TASK: Exclude the pictures and reproduce the remaining data exactly as written.
--
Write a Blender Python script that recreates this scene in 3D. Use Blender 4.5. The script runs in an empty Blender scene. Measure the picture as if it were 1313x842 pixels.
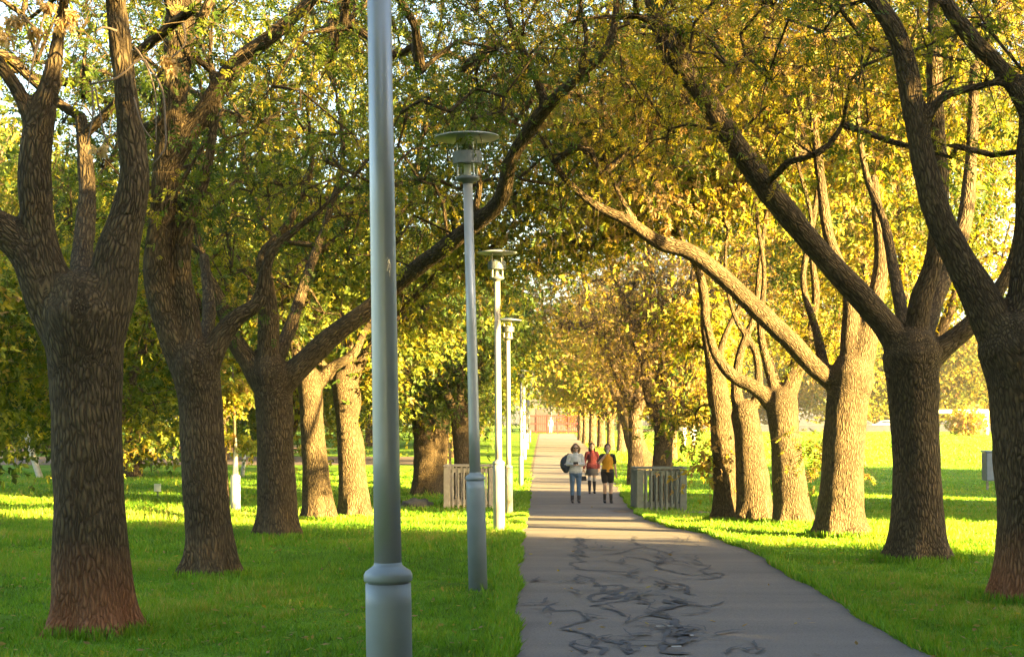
import bpy, math, random
import numpy as np
from mathutils import Vector, noise as mnoise, kdtree

random.seed(7)
RNG = np.random.default_rng(11)
scene = bpy.context.scene
COL = scene.collection
F = 2000.0          # focal length in photograph pixels
HX, HY, CZ = 656.5, 545.0, 1.65

# ------------------------------------------------------------------ terrain
_ky = [-80, 0, 20, 26, 37, 46, 61, 80, 100, 130, 170, 230, 400, 900]
_kd = [1.6, 1.62, 1.64, 1.72, 2.12, 2.3, 2.38, 2.2, 1.9, 1.45, .95, .72, .45, .2]
_ty = np.arange(-80, 900.01, .5)
_tz = CZ - np.interp(_ty, _ky, _kd)
_k = np.ones(15) / 15
_tz = np.convolve(np.pad(_tz, 7, mode='edge'), _k, 'valid')
def zg(y):
    return float(np.interp(y, _ty, _tz))
def zga(y):
    return np.interp(y, _ty, _tz)
def P(px, py, Y):
    return Vector(((px - HX) / F * Y, Y, CZ - (py - HY) * Y / F))
def G(px, py):
    """ground point seen at photograph pixel"""
    lo = 3.0
    for Y in np.arange(3, 420, .05):
        if zg(Y) >= CZ - (py - HY) * Y / F:
            return Vector(((px - HX) / F * Y, float(Y), zg(Y)))
    return Vector(((px - HX) / F * 420, 420, zg(420)))

# ------------------------------------------------------------------ objects
def link(o, parent=None):
    COL.objects.link(o)
    if parent is not None:
        o.parent = parent
    return o
def tag(o, label=None, cat=None, group=None, kind=None):
    if label: o['label'] = label
    if cat: o['category'] = cat
    if group: o['group'] = group
    if kind: o['kind'] = kind
    return o
def thing(name, loc, label, cat, group=None, rz=0):
    o = bpy.data.objects.new(name, None)
    o.empty_display_size = .3
    link(o)
    o.location = loc
    o.rotation_euler = (0, 0, rz)
    return tag(o, label, cat, group)
def copy_tree(o, parent=None):
    c = o.copy(); link(c)
    c.parent = parent
    for ch in list(o.children):
        copy_tree(ch, c)
    return c

def make_mesh(name, V, faces, attrs=None, smooth=True):
    """V (n,3); faces list of (m,k) int arrays; attrs {name:(n,) or (n,3)}"""
    me = bpy.data.meshes.new(name)
    V = np.asarray(V, dtype=np.float32)
    me.vertices.add(len(V)); me.vertices.foreach_set('co', V.ravel())
    faces = [np.asarray(f, dtype=np.int32) for f in faces if len(f)]
    nl = sum(f.size for f in faces); nf = sum(len(f) for f in faces)
    me.loops.add(nl); me.polygons.add(nf)
    me.loops.foreach_set('vertex_index', np.concatenate([f.ravel() for f in faces]))
    tot = np.concatenate([np.full(len(f), f.shape[1], np.int32) for f in faces])
    st = np.concatenate([[0], np.cumsum(tot)[:-1]]).astype(np.int32)
    me.polygons.foreach_set('loop_start', st)
    me.polygons.foreach_set('use_smooth', np.full(nf, smooth, bool))
    me.update(calc_edges=True)
    if attrs:
        for k, a in attrs.items():
            a = np.asarray(a, dtype=np.float32)
            if a.ndim == 1:
                at = me.attributes.new(k, 'FLOAT', 'POINT'); at.data.foreach_set('value', a)
            else:
                at = me.attributes.new(k, 'FLOAT_VECTOR', 'POINT'); at.data.foreach_set('vector', a.ravel())
    return me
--
WRITTEN SOLUTION:
Write a Blender Python script that recreates this scene in 3D. Use Blender 4.5. The script runs in an empty Blender scene. Measure the picture as if it were 1313x842 pixels.
import bpy, math, random
import numpy as np
from mathutils import Vector, noise as mnoise, kdtree

random.seed(7)
RNG = np.random.default_rng(11)
scene = bpy.context.scene
COL = scene.collection
F = 2000.0          # focal length in photograph pixels
HX, HY, CZ = 656.5, 545.0, 1.65

# ------------------------------------------------------------------ terrain
_ky = [-80, 0, 20, 26, 37, 46, 61, 80, 100, 130, 170, 230, 400, 900]
_kd = [1.6, 1.62, 1.64, 1.72, 2.12, 2.3, 2.38, 2.2, 1.9, 1.45, .95, .72, .45, .2]
_ty = np.arange(-80, 900.01, .5)
_tz = CZ - np.interp(_ty, _ky, _kd)
_k = np.ones(15) / 15
_tz = np.convolve(np.pad(_tz, 7, mode='edge'), _k, 'valid')
def zg(y):
    return float(np.interp(y, _ty, _tz))
def zga(y):
    return np.interp(y, _ty, _tz)
def P(px, py, Y):
    return Vector(((px - HX) / F * Y, Y, CZ - (py - HY) * Y / F))
def G(px, py):
    """ground point seen at photograph pixel"""
    lo = 3.0
    for Y in np.arange(3, 420, .05):
        if zg(Y) >= CZ - (py - HY) * Y / F:
            return Vector(((px - HX) / F * Y, float(Y), zg(Y)))
    return Vector(((px - HX) / F * 420, 420, zg(420)))

# ------------------------------------------------------------------ objects
def link(o, parent=None):
    COL.objects.link(o)
    if parent is not None:
        o.parent = parent
    return o
def tag(o, label=None, cat=None, group=None, kind=None):
    if label: o['label'] = label
    if cat: o['category'] = cat
    if group: o['group'] = group
    if kind: o['kind'] = kind
    return o
def thing(name, loc, label, cat, group=None, rz=0):
    o = bpy.data.objects.new(name, None)
    o.empty_display_size = .3
    link(o)
    o.location = loc
    o.rotation_euler = (0, 0, rz)
    return tag(o, label, cat, group)
def copy_tree(o, parent=None):
    c = o.copy(); link(c)
    c.parent = parent
    for ch in list(o.children):
        copy_tree(ch, c)
    return c

def make_mesh(name, V, faces, attrs=None, smooth=True):
    """V (n,3); faces list of (m,k) int arrays; attrs {name:(n,) or (n,3)}"""
    me = bpy.data.meshes.new(name)
    V = np.asarray(V, dtype=np.float32)
    me.vertices.add(len(V)); me.vertices.foreach_set('co', V.ravel())
    faces = [np.asarray(f, dtype=np.int32) for f in faces if len(f)]
    nl = sum(f.size for f in faces); nf = sum(len(f) for f in faces)
    me.loops.add(nl); me.polygons.add(nf)
    me.loops.foreach_set('vertex_index', np.concatenate([f.ravel() for f in faces]))
    tot = np.concatenate([np.full(len(f), f.shape[1], np.int32) for f in faces])
    st = np.concatenate([[0], np.cumsum(tot)[:-1]]).astype(np.int32)
    me.polygons.foreach_set('loop_start', st)
    me.polygons.foreach_set('use_smooth', np.full(nf, smooth, bool))
    me.update(calc_edges=True)
    if attrs:
        for k, a in attrs.items():
            a = np.asarray(a, dtype=np.float32)
            if a.ndim == 1:
                at = me.attributes.new(k, 'FLOAT', 'POINT'); at.data.foreach_set('value', a)
            else:
                at = me.attributes.new(k, 'FLOAT_VECTOR', 'POINT'); at.data.foreach_set('vector', a.ravel())
    return me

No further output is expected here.